The Gospel Lesson also seems to be negative. Jesus said, “I came to bring fire to the earth…do you think I came to bring peace to the earth? No I tell you, but division.” Some Christian groups revel in this apparent scriptural warrant for being narrow-minded and just plain cussed. But we need to read the words at least twice. For example, the first line, “I came to bring fire to the earth” has, naturally enough been interpreted that Jesus words would not go down well with everybody, but would cause problems. And they have and do and will. But what he was saying here was probably not heard in the way we have been taught or might naturally understand it. I was reading an archaeological report about typical Israelite houses in Jesus’ day when I discovered that each courtyard had in it an outdoor oven made of hard-baked earth, simply called “the earth.” The fire was fueled by animal dung, made into patties. The little passage I read to you from Luke 14 about salt being good is probably to be interpreted as about the same reality. You see these “earths” were lined with salt plates that helped the dung burn. But, when the salt wore out, it not only didn’t help the fire burn, it inhibited it. So that such salt was good neither for the soil (the earth, the oven) or for the manure pile (the fuel stock), but is discarded. The same may be said of what it means to be the “salt of the earth,” the catalyst in the oven, in Jesus’ Sermon on the Mount.

What Luke’s Jesus was saying about bringing fire to the earth, would have been heard in his culture that his job was to build a fire in the oven, and he wished it were already cooking. He went on with another figure of speech: He had a baptism with which to be baptised (his death), which would free his work up in the world as it would be continued by the salt in the oven (his disciples). He was anxious that all this get underway. Have you ever been anxious just to get on with things? That, in basic terms, is, I think, what Jesus meant here. “I’ve come to build a fire, and I wish it were already burning, I wish my death were accomplished so that the mission into the world could also get off the ground.” What is the “fire” that Jesus came to bring. The hymn we sang this morning used three passages to suggest it was the presence of God. One passage is the presence of God at the Burning Bush from Exodus. One is the presence of God in Jesus’ person and teaching from this passage in Luke. One is the presence of God in the Holy Spirit at Pentecost from Acts.

That presence would be unleashed with Jesus’ death (his baptism) and resurrection in a whole new way. But what would God’s presence do? What was Jesus anxious to “get cooking”?
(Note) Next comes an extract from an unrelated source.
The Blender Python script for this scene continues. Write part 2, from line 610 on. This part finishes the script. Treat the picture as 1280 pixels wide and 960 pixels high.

To move on with the passage to answer that question, it seems that the presence of God does not bring unity but division. And that is deeply troubling to me. What can it mean that Jesus came to bring division and even split families apart? Many have been satisfied simply to say, as I did earlier, that Jesus’ words don’t always go down well. But I think we can do better. I would conclude that, as we have seen other places in the Bible (dare I say everyplace), that the words do not tell us as much about the time of the story as the time of the writer of the story. So here, the words apply more to Luke and his congregation some 50 or 60 years after Jesus’ death and resurrection.

For example, we saw a several weeks ago that Jesus used the family as a model for his new community of faith, but it was family with great differences from the culturally accepted pattern. It was a family where a woman like Martha could own a house and a woman like Mary could be a student who sat and listened to rabbi Jesus. Women didn’t do these things in Jesus’ day.
The culture of Jesus’ time had highly stratified families, where each category (like father, son, mother, daughter, son-in-law, daughter-in-law, servants, slaves, hired workers, etc.) related in very rigid ways. The family that Jesus was building did not have to do with bloodlines so much as discipleship. People were challenged to take care of people outside of their human families, and that was radical, even revolutionary. To care for people outside of one’s family, no matter who, openly and inclusively, would almost surely have led to being cut off from one’s family. This would leave people without any network for support and could have been a matter of life and death. The Jesus-community was that surrogate family. Jesus was teaching inclusion and acceptance across status-categories (father, mother, brother, sister, etc.) in the alternate family-community he was building. Acceptance of people of different status might very well lead to the very kind of alienation spoken of here by the time of Luke. Such teaching was surely building a fire within society’s oven, but that’s what Jesus’ family was like.

How do we listen to these texts? It seems that it’s a disciple’s role to keep the fire that Jesus came to build in the oven going. If we understand that fire to be the presence of God, disciples like us are the salt, the catalyst, that keeps the oven hot enough to bake the bread of peoples’ lives and make them beautiful and useful. We also need to understand that Jesus’ way is still the way of inclusion, not exclusion, the way of justice and righteousness, not bloodshed, hatred, and cries of violence. If disciples of Jesus are doing these things, some folks inside and outside the church will have difficulty with it. Some have become comfortable in the same status-categories our culture has given us. These status-categories may be different from those of Bible times, but it is a disciple’s duty to be the catalyst for the inclusive, door-opening presence of God in our world. That’s been the role of disciples since Jesus’ time and before.

It is when disciples fail to be the salt, the catalyst, in the oven, and are satisfied with the way things are, that they discover that their saltiness has been lost. And, then, they not only don’t catalyze the fuel, they inhibit anything happening at all. That’s when the old vineyard comes down and God looks for a new vision, a new fire, a new song. May the vision be seen clearly, may the fire burn brightly, and may the new song be sung joyfully in this place today and into the future.

In the name of God: Creator, Redeemer, Sustainer, AMEN.